* Data extract:
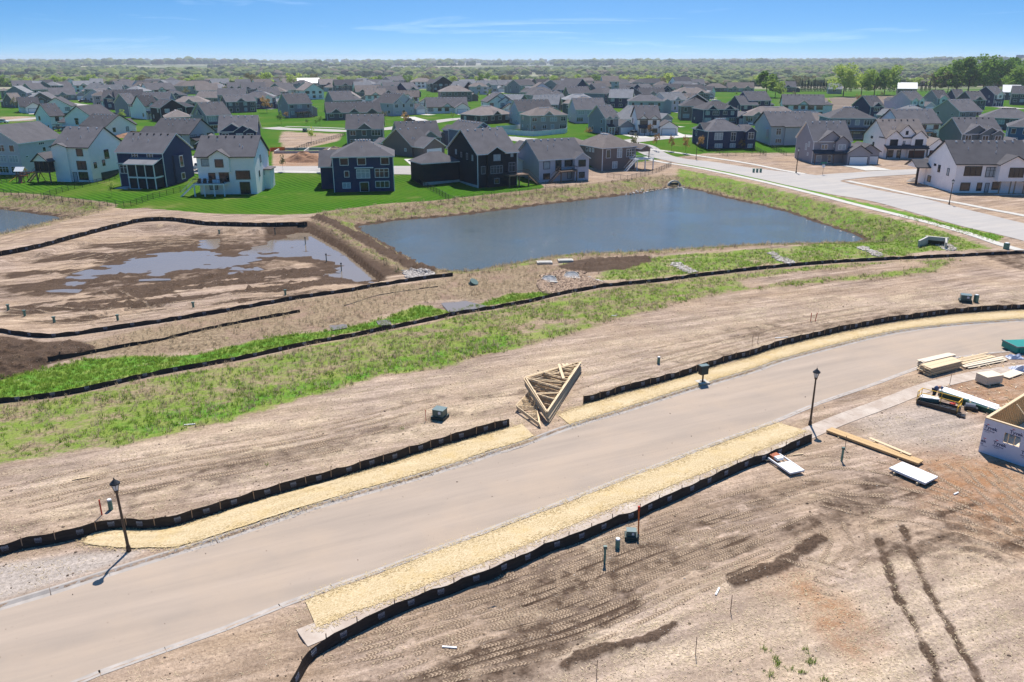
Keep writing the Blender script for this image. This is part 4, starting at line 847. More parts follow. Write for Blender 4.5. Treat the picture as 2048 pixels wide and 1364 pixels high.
# big white farmhouse with deck (gable towards the pond)
X, Y, Z = hit(134, 262)
def row(label, bx, by, yaw, w, d, e, roof, wall, anchor='R', rk='g', **k):
    x, y, z = hit(bx, by); r = math.radians(yaw)
    if anchor == 'R': x -= w*math.cos(r); y -= w*math.sin(r)
    return House(label, x, y, r, w, d, e, roof, wall, rk, near=True, z=z-.05, **k)
h = row('big white farmhouse with plain gable wall and a dark deck on its left', 190, 263, -14, 12.5, 12, 5.2, 'y', 'W', rk='d')
h.win('F', 5.2, 4.4, 1.5, .5, 2); h.win('F', 5.2, 3.2, 1.1, 1.3); h.win('F', 7.6, 1.8, .6, .6); h.win('F', 10.8, 1.9, .7, .6)
h.vol(w_ := 12.51, 15.2, 3, 8, 3.0, 'x', pitch=.4); h.win('F', 13.8, 1.6, 1.4, 1.6, 1, out=-3.0); h.deck('F', -3.5, 1.0, 1.6, 3.0, M['black'], stairs=None, posts=3); h.vol(-4.2, -.01, 1.5, 8, 3.0, 'x', pitch=.45, rk='d')
# row along the pond, left to right
h = row('pale grey three-storey walkout at the left edge behind the playset', 48, 350, -10, 13, 16, 7.9, 'y', 'LG')
for z in (1.3, 4.0, 6.6): h.win('F', 11, z, 2.4 if z < 5 else 1.3, 1.5, 3 if z < 5 else 1, frame=TRIMW); h.win('F', 7.6, z, 2.6, 1.5, 3, frame=TRIMW)
h.win('R', 8, 7.1, 1.8, .5, 3); h.win('R', 8.6, 5.6, 1.1, 1.0); h.win('R', 2.2, 4.4, .7, .3); h.win('R', 5.8, 4.4, .7, .3); h.win('R', 9.4, 3.2, 1.0, .7)
h = row('white three-storey walkout with screened gabled porch and dark stairs', 187.5, 364.5, -9.5, 9.3, 13, 8.3, 'x', 'W', rk='g')
for z, hh in ((7.0, 1.5), (4.0, 1.9), (1.5, 1.7)): h.win('F', 1.8, z, 1.8 if z > 5 else 2.2, hh, 1 if z > 5 else 2); h.win('F', 6.9, z, 1.5 if z > 5 else 2.3, hh, 1 if z > 5 else 2)
h.win('F', 4.7, 1.15, .9, 2.2); h.win('R', 6.4, 6.0, 1.5, 2.0); h.win('R', 1.6, 3.9, .8, 1.2); h.win('R', 4.8, 4.1, .8, 1.2)
h.gablet('F', 1.9, 3.9, bump=.55, z0=-2, pitch=.35, depth=6)
h.deck('F', -3.8, 0, 2.7, 2.6, M['woodd'], stairs='L', posts=2)
m_ = MB(); m_.box(-3.7, -.1, -2.4, .9, 2.75, 5.2); m_.obj('screened_porch', M['screen'], h.root); h.vol(-3.9, -.02, -2.6, 3.0, 5.2, 'y', pitch=.85, z0=5.1)
for xx in (-3.72, -2.5, -1.3, -.1): m_ = MB(); m_.box(xx-.05, xx+.05, -2.48, -2.38, 2.7, 5.2); m_.obj('porch_post', M['woodd'], h.root)
m_ = MB(); m_.box(9.3, 9.36, 3.2, 13, -1, 1.9); m_.obj('foundation', M['dgreen'], h.root)
h = row('deep blue walkout with a two-level white framed screen porch', 334, 374, -10, 11.6, 12, 7.8, 'x', 'N', rk='g')
h.win('F', 4.6, 6.8, 1.3, 1.5, 2); h.win('F', 8.4, 6.8, 1.3, 1.5, 2); h.win('F', 2.1, 4.0, 2.6, 1.8, 3, out=.6); h.vol(.6, 3.7, -.6, .2, 5.2, 'h', pitch=.2); h.win('F', 3.2, 1.2, 1.4, 2.0, 2, out=0); h.win('F', 9.4, 1.7, 1.4, 1.3, 2)
h.win('R', 6.4, 5.2, 1.3, 2.4); h.win('R', 6.4, 1.8, 1.3, 1.3); m_ = MB(); m_.box(11.6, 12.1, 3.6, 8.2, .4, 6.8); m_.obj('bay', WALL['N'], h.root)
h.win('R', 6.4, 5.2, 1.3, 2.4, out=.51); h.win('R', 6.4, 1.8, 1.3, 1.3, out=.51)
h.shed('F', 3.9, 11.2, 5.5, 3.4, 0, rise=1.1, rk='l', floor=False)
for z0_, z1_ in ((2.75, 5.4), (.1, 2.4)):
    m_ = MB(); m_.box(4.5, 11.1, -3.25, -3.2, z0_, z1_); m_.box(11.05, 11.1, -3.2, -.02, z0_, z1_); m_.obj('porch_screen', M['screen'], h.root)
m_ = MB(); m_.box(4.4, 11.2, -3.4, -.02, 2.4, 2.7); m_.box(3.6, 4.6, -4.6, -1, -.5, .06); m_.obj('porch_floor', TRIMW, h.root)
for xx in (4.5, 6.7, 8.9, 11.1): m_ = MB(); m_.box(xx-.09, xx+.09, -3.38, -3.2, -.5, 5.5); m_.obj('porch_post', TRIMW, h.root)
m_ = MB(); m_.box(1, 7.5, -4.2, -.5, -.3, .06); m_.obj('patio', M['conc'], h.root)
h = row('white walkout with small peaked bay and white posted deck full of chairs', 515, 388, 2, 12.3, 12, 8.2, 'x', 'W', rk='g')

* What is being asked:
Please write out all the data again word for word, but not the pictures.

* Task solution:
Keep writing the Blender script for this image. This is part 4, starting at line 847. More parts follow. Write for Blender 4.5. Treat the picture as 2048 pixels wide and 1364 pixels high.
# big white farmhouse with deck (gable towards the pond)
X, Y, Z = hit(134, 262)
def row(label, bx, by, yaw, w, d, e, roof, wall, anchor='R', rk='g', **k):
    x, y, z = hit(bx, by); r = math.radians(yaw)
    if anchor == 'R': x -= w*math.cos(r); y -= w*math.sin(r)
    return House(label, x, y, r, w, d, e, roof, wall, rk, near=True, z=z-.05, **k)
h = row('big white farmhouse with plain gable wall and a dark deck on its left', 190, 263, -14, 12.5, 12, 5.2, 'y', 'W', rk='d')
h.win('F', 5.2, 4.4, 1.5, .5, 2); h.win('F', 5.2, 3.2, 1.1, 1.3); h.win('F', 7.6, 1.8, .6, .6); h.win('F', 10.8, 1.9, .7, .6)
h.vol(w_ := 12.51, 15.2, 3, 8, 3.0, 'x', pitch=.4); h.win('F', 13.8, 1.6, 1.4, 1.6, 1, out=-3.0); h.deck('F', -3.5, 1.0, 1.6, 3.0, M['black'], stairs=None, posts=3); h.vol(-4.2, -.01, 1.5, 8, 3.0, 'x', pitch=.45, rk='d')
# row along the pond, left to right
h = row('pale grey three-storey walkout at the left edge behind the playset', 48, 350, -10, 13, 16, 7.9, 'y', 'LG')
for z in (1.3, 4.0, 6.6): h.win('F', 11, z, 2.4 if z < 5 else 1.3, 1.5, 3 if z < 5 else 1, frame=TRIMW); h.win('F', 7.6, z, 2.6, 1.5, 3, frame=TRIMW)
h.win('R', 8, 7.1, 1.8, .5, 3); h.win('R', 8.6, 5.6, 1.1, 1.0); h.win('R', 2.2, 4.4, .7, .3); h.win('R', 5.8, 4.4, .7, .3); h.win('R', 9.4, 3.2, 1.0, .7)
h = row('white three-storey walkout with screened gabled porch and dark stairs', 187.5, 364.5, -9.5, 9.3, 13, 8.3, 'x', 'W', rk='g')
for z, hh in ((7.0, 1.5), (4.0, 1.9), (1.5, 1.7)): h.win('F', 1.8, z, 1.8 if z > 5 else 2.2, hh, 1 if z > 5 else 2); h.win('F', 6.9, z, 1.5 if z > 5 else 2.3, hh, 1 if z > 5 else 2)
h.win('F', 4.7, 1.15, .9, 2.2); h.win('R', 6.4, 6.0, 1.5, 2.0); h.win('R', 1.6, 3.9, .8, 1.2); h.win('R', 4.8, 4.1, .8, 1.2)
h.gablet('F', 1.9, 3.9, bump=.55, z0=-2, pitch=.35, depth=6)
h.deck('F', -3.8, 0, 2.7, 2.6, M['woodd'], stairs='L', posts=2)
m_ = MB(); m_.box(-3.7, -.1, -2.4, .9, 2.75, 5.2); m_.obj('screened_porch', M['screen'], h.root); h.vol(-3.9, -.02, -2.6, 3.0, 5.2, 'y', pitch=.85, z0=5.1)
for xx in (-3.72, -2.5, -1.3, -.1): m_ = MB(); m_.box(xx-.05, xx+.05, -2.48, -2.38, 2.7, 5.2); m_.obj('porch_post', M['woodd'], h.root)
m_ = MB(); m_.box(9.3, 9.36, 3.2, 13, -1, 1.9); m_.obj('foundation', M['dgreen'], h.root)
h = row('deep blue walkout with a two-level white framed screen porch', 334, 374, -10, 11.6, 12, 7.8, 'x', 'N', rk='g')
h.win('F', 4.6, 6.8, 1.3, 1.5, 2); h.win('F', 8.4, 6.8, 1.3, 1.5, 2); h.win('F', 2.1, 4.0, 2.6, 1.8, 3, out=.6); h.vol(.6, 3.7, -.6, .2, 5.2, 'h', pitch=.2); h.win('F', 3.2, 1.2, 1.4, 2.0, 2, out=0); h.win('F', 9.4, 1.7, 1.4, 1.3, 2)
h.win('R', 6.4, 5.2, 1.3, 2.4); h.win('R', 6.4, 1.8, 1.3, 1.3); m_ = MB(); m_.box(11.6, 12.1, 3.6, 8.2, .4, 6.8); m_.obj('bay', WALL['N'], h.root)
h.win('R', 6.4, 5.2, 1.3, 2.4, out=.51); h.win('R', 6.4, 1.8, 1.3, 1.3, out=.51)
h.shed('F', 3.9, 11.2, 5.5, 3.4, 0, rise=1.1, rk='l', floor=False)
for z0_, z1_ in ((2.75, 5.4), (.1, 2.4)):
    m_ = MB(); m_.box(4.5, 11.1, -3.25, -3.2, z0_, z1_); m_.box(11.05, 11.1, -3.2, -.02, z0_, z1_); m_.obj('porch_screen', M['screen'], h.root)
m_ = MB(); m_.box(4.4, 11.2, -3.4, -.02, 2.4, 2.7); m_.box(3.6, 4.6, -4.6, -1, -.5, .06); m_.obj('porch_floor', TRIMW, h.root)
for xx in (4.5, 6.7, 8.9, 11.1): m_ = MB(); m_.box(xx-.09, xx+.09, -3.38, -3.2, -.5, 5.5); m_.obj('porch_post', TRIMW, h.root)
m_ = MB(); m_.box(1, 7.5, -4.2, -.5, -.3, .06); m_.obj('patio', M['conc'], h.root)
h = row('white walkout with small peaked bay and white posted deck full of chairs', 515, 388, 2, 12.3, 12, 8.2, 'x', 'W', rk='g')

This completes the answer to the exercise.